To sketch the board first I come to the window of my project. There I can find the schematic design wich I have to place it inside the frame on the right side. Then I have to click on the There is going to be displayed a black window with the schema of our PBC by colors. Each color has a meaning which I can discover in the left side of the screen.
Then I have to put all the schema into the framed black box. Before starting the weirding, I have to give the right shape to the schematic design, otherwise is not going to be possible to produce it. The recommendation is to don’t cross the yellow lines or to do it as few as possible. There is not and automatic way of doing it. Only wiring can be automatic but not the final ordered design. To make the wiring I have to go to route and then to manual. Then I just make click among the connections I want to do. I have to do that with all the yellow lines until I manage to turn all red, that means that all are well connected. If connections are very difficult to make then the best option is to come back to the schematics and modify certain connections form there. Finally, I have to save all and then we go to the window file and to the window new design. There I have to go to file, new design, sketch, and there I can make the form of the board I want. Then I go out of the sketch. Click on create, create PCB, create associated PCB, save it and select all the 3d image of the board. In order to connect this image to my schematic design in 2d I have to go to the window where this is enabled: link 2d PCB (the image of a chain above modify).

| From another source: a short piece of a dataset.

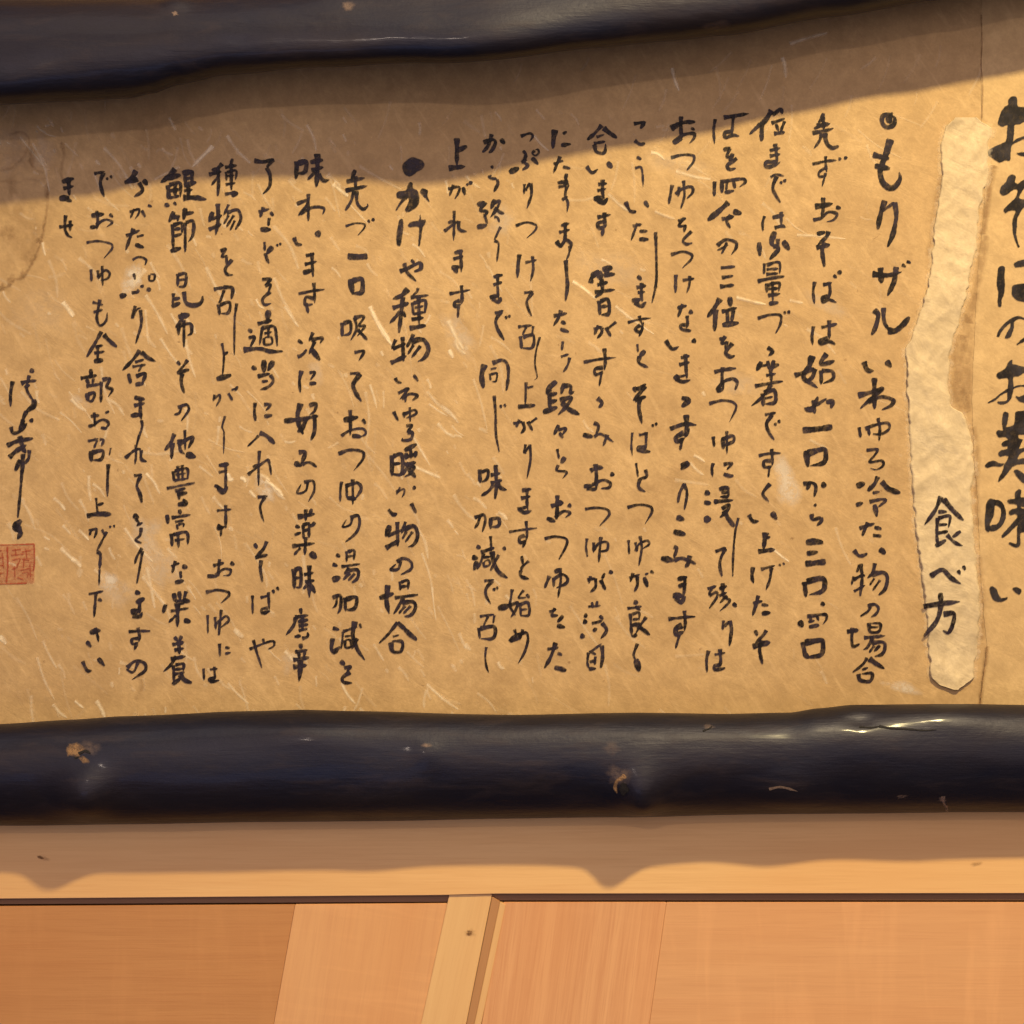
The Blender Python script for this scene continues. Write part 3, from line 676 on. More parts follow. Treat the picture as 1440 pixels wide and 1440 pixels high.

The program will ask me to which I want to make the link and then I select the last design of my PCB. Once is linked, I will have on the same window the 3d PCB and the 2d schematic design. If it happens that is not possible to sync the then I have to go to the up left side of the window and click push. This means that I am making actualizations. Then I can place all the elements of the schematic design wherever I want on the PCB. I have to sync any modification I made between the 3d and the 2d models.

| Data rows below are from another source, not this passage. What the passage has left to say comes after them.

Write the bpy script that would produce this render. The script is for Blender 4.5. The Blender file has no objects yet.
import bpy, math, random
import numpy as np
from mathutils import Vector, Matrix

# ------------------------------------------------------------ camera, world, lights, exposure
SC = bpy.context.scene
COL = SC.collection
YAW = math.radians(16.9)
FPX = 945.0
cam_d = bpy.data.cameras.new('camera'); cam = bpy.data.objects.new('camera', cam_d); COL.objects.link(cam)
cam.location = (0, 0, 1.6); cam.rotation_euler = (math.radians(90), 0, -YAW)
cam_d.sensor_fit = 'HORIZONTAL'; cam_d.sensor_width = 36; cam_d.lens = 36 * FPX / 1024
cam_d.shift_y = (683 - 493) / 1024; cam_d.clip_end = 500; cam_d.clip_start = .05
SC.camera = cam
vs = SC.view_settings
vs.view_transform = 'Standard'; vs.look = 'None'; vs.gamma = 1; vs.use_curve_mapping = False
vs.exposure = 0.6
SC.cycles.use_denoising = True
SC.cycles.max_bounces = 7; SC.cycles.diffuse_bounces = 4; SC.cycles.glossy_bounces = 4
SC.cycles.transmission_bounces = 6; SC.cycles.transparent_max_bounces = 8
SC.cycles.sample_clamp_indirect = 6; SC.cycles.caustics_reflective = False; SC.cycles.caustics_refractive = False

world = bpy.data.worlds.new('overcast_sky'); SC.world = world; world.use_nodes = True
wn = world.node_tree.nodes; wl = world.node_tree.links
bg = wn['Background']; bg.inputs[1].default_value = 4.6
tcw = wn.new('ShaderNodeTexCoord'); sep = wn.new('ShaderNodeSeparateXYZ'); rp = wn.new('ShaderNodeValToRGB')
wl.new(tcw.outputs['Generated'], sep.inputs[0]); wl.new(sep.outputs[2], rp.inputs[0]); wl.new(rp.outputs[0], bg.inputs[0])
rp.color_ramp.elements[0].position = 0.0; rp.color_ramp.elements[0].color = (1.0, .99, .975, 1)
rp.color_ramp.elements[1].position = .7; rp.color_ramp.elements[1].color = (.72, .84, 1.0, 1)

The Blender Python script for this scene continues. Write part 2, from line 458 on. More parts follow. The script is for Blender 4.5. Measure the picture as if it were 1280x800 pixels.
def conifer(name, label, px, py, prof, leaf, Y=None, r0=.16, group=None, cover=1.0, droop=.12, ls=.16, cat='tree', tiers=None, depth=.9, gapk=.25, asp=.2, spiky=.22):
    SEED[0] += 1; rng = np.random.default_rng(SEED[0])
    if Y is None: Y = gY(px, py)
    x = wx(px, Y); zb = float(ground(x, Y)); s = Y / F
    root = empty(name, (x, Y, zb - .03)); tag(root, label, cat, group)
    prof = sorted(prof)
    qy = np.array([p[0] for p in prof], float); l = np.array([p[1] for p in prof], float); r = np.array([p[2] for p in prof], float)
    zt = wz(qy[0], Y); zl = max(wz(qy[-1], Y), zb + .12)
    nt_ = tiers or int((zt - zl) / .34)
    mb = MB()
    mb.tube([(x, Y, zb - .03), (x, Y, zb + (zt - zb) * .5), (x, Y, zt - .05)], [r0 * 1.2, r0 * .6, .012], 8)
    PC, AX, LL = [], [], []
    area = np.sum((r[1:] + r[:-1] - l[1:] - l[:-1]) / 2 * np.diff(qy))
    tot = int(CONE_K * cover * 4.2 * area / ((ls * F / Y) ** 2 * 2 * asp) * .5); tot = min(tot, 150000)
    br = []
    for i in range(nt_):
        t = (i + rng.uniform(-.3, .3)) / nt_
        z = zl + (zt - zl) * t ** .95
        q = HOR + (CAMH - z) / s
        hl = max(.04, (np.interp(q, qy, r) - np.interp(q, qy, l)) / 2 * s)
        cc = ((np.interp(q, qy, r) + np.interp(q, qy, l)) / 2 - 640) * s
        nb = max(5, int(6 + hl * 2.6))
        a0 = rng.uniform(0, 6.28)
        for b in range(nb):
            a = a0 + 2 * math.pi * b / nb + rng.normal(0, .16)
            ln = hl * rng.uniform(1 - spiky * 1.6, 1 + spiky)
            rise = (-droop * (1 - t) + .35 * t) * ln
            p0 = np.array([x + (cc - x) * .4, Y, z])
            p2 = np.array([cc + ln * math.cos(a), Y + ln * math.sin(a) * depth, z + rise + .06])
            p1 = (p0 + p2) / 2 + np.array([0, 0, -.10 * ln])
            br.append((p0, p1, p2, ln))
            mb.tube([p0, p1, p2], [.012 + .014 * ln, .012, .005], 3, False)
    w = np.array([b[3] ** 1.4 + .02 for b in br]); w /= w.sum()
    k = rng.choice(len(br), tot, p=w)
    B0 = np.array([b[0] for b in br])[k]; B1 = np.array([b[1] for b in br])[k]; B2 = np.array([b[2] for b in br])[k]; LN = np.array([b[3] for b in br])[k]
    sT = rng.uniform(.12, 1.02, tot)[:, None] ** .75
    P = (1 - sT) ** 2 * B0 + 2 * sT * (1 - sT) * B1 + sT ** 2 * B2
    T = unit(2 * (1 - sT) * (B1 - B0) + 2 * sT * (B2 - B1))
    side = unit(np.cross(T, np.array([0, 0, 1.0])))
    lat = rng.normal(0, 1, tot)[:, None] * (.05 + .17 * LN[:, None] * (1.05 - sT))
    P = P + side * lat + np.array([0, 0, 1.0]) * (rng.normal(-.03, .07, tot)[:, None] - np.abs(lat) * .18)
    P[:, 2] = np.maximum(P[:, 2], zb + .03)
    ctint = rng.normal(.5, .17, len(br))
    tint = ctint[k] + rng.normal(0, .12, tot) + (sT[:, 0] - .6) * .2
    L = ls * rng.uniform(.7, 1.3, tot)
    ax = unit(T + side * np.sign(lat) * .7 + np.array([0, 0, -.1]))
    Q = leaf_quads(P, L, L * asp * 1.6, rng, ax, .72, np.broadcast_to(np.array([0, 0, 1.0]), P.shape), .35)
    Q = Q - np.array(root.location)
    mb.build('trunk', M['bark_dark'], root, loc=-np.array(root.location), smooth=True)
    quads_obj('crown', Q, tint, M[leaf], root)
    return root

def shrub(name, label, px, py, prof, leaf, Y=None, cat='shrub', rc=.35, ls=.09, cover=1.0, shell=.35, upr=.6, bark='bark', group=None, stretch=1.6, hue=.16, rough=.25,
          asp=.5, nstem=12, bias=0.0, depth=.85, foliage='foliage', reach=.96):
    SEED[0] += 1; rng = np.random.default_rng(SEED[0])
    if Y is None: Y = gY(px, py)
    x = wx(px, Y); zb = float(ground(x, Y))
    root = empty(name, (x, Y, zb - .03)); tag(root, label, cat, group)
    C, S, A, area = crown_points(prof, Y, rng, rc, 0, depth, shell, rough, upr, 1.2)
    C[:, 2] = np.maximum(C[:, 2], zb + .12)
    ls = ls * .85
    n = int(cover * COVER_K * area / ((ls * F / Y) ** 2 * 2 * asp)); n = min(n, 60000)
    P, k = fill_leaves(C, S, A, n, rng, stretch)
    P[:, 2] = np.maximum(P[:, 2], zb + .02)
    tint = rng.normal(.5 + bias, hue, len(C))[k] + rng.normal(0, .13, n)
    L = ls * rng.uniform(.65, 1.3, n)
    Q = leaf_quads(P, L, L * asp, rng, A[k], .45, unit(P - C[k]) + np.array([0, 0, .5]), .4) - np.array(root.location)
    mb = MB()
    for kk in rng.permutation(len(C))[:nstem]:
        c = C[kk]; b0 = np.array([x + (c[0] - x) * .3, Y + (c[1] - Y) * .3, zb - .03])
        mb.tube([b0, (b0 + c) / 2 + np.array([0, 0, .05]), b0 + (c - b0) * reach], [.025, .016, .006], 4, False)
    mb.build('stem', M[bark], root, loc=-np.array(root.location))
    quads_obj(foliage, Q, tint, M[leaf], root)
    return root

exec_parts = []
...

There are 2 design rules I have to follow when I make a PCB: 1) the difficulty of its production. Since I am going to use a “mini mill” if lines are to narrow or there if very few space among them maybe I will not succeed. 2) How much electricity I want to transport. To calculate that we can make use of a webpage called www.4PCB there I can place the current and the thickness of cables and it makes the calculation of which is the minimum to make it function. Other option is to set up the rules DRC in advance. There I can set up a minimum clearance of 12. In size I can make it bigger as well to make it easer the soldering process (trace wide). For example, 28 mil. Last recommendation is to develop a once face PCB and not a 2 face, otherwise it can be to complicate for artesian fabrication.